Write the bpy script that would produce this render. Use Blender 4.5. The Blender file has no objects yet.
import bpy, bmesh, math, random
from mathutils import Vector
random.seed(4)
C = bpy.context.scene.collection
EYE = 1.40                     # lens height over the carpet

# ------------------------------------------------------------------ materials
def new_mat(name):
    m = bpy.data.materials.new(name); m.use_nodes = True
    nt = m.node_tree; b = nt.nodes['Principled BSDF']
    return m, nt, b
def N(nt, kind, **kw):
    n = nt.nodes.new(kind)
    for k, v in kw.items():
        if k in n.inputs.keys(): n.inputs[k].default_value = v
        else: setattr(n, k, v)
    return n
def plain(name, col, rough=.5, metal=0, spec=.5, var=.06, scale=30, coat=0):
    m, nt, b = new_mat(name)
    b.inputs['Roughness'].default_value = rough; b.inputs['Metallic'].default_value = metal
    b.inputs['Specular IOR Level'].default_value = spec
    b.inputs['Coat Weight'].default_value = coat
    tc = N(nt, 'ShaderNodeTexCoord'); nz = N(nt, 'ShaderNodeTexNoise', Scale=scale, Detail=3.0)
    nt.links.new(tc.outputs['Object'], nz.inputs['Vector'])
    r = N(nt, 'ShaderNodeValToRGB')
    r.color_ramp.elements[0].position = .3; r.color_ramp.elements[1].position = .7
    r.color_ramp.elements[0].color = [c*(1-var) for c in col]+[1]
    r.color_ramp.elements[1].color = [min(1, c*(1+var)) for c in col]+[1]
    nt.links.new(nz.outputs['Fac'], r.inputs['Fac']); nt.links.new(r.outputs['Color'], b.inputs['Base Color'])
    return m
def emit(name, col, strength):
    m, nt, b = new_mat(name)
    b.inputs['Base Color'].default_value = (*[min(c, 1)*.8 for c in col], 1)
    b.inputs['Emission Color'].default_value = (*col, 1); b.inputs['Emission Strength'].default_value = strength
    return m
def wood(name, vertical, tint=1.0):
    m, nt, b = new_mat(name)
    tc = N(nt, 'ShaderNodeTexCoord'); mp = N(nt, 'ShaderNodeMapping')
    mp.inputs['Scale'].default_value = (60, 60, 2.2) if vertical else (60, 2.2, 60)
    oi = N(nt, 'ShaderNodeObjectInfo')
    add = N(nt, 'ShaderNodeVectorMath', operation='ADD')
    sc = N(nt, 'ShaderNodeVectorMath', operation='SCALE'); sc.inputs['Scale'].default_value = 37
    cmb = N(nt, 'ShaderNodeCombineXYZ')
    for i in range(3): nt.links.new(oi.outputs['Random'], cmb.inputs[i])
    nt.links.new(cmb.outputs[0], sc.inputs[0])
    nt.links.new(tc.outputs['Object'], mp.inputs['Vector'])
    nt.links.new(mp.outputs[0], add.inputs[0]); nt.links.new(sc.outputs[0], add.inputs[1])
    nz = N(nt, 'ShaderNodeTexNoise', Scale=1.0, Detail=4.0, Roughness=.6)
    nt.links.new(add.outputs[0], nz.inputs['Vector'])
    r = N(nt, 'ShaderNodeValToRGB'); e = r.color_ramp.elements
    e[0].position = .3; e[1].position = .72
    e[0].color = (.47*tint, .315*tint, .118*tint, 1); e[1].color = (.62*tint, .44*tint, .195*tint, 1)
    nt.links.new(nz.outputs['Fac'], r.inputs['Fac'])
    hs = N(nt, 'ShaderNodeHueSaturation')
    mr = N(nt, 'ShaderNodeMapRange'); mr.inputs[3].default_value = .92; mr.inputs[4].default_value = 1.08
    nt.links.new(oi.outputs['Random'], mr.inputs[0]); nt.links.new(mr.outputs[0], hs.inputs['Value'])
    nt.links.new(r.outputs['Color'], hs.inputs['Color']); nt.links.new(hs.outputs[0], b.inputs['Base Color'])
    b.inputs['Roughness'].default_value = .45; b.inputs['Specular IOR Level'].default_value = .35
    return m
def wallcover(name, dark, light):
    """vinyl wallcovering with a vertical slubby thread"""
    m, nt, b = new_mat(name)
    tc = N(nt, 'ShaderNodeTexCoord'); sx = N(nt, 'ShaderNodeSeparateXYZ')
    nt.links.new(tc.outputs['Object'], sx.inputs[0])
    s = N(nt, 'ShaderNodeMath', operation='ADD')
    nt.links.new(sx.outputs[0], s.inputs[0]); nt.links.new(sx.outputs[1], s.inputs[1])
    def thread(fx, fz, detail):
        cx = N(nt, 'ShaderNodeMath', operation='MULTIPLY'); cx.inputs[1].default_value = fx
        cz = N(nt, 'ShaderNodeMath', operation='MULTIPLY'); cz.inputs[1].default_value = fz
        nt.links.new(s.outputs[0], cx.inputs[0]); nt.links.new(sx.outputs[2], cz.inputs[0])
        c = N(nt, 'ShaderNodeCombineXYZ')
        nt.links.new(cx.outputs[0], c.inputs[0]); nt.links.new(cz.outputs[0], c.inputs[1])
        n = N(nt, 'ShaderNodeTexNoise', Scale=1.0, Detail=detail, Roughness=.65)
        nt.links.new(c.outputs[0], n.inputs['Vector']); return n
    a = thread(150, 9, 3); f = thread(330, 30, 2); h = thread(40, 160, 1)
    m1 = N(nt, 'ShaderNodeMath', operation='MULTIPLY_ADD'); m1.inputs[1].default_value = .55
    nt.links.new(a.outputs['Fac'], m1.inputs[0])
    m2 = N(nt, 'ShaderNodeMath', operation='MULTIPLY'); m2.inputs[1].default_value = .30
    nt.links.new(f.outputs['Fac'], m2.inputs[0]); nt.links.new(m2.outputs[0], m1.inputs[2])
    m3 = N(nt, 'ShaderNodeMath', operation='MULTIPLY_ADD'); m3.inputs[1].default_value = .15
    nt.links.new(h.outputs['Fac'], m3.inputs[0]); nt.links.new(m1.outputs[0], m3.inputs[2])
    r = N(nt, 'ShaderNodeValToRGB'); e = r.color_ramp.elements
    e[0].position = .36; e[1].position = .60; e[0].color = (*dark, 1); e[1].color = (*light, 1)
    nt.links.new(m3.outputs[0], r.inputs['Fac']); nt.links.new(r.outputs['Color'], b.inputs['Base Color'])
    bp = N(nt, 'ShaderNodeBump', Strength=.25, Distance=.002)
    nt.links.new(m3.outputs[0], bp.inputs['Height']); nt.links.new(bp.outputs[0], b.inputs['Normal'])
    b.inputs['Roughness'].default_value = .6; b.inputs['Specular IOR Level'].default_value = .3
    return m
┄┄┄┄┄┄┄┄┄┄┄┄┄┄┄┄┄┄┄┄
TASK TO CARRY OUT.
Produce the lines from the top of the listing through the "over the carpet" line exactly as they appear, with no additional output.

ANSWER TO THIS EXERCISE.
Write the bpy script that would produce this render. Use Blender 4.5. The Blender file has no objects yet.
import bpy, bmesh, math, random
from mathutils import Vector
random.seed(4)
C = bpy.context.scene.collection
EYE = 1.40                     # lens height over the carpet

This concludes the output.